Any coins sold at lowball prices simply become new coins being sold at the highest level people will pay (the market price).

Explain how a hodler or an investor or even an economic node selling a fork coin can achieve lower prices than people will pay?

If a significant amount of Bitcoin is held by individuals and they choose to sell Blackrock fork then BR fork price goes down. It’s as simple as that. Like every other asset, good, etc. A mass of people selling something because they don’t want it makes the price go down. Think about Europe selling (or even not buying) silver in the late 19th century in favor of gold, silver price went way down relative to gold even though Asia bought that silver. There needs to be reservation demand, market making alone can’t sustain a certain price. This stuff about arbitrage doesn’t mean anything, nothing unique to Bitcoin or forks.
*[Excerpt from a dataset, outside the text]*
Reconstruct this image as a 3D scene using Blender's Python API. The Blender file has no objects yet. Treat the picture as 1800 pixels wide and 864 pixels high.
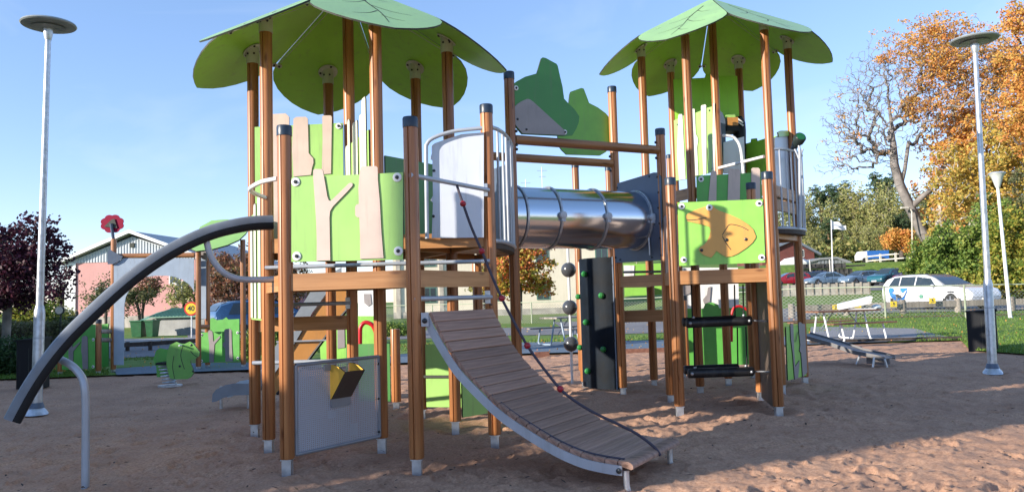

If the price of a thing goes down, it is because people are not willing to pay for the thing -- not because people are offering it for sale.

> a mass of people selling something because they don't want it makes the price go down.

What are they selling it for? If people in Asia traded silk or opium for silver, did that make the price of silk and opium go down when they sold it?

If not, why isn't their act of not wanting silk or opium equal to European's act of not wanting silver?

If it did make the price of silk or opium go down, why did Asian selling gold (which Europeans were buyinh) not make the price of gold go down?

Finally, if Europeans traded silver directly for gold from Asians, why wasn't the Asian selling of gold acting on price exactly the same way as the European selling of silver?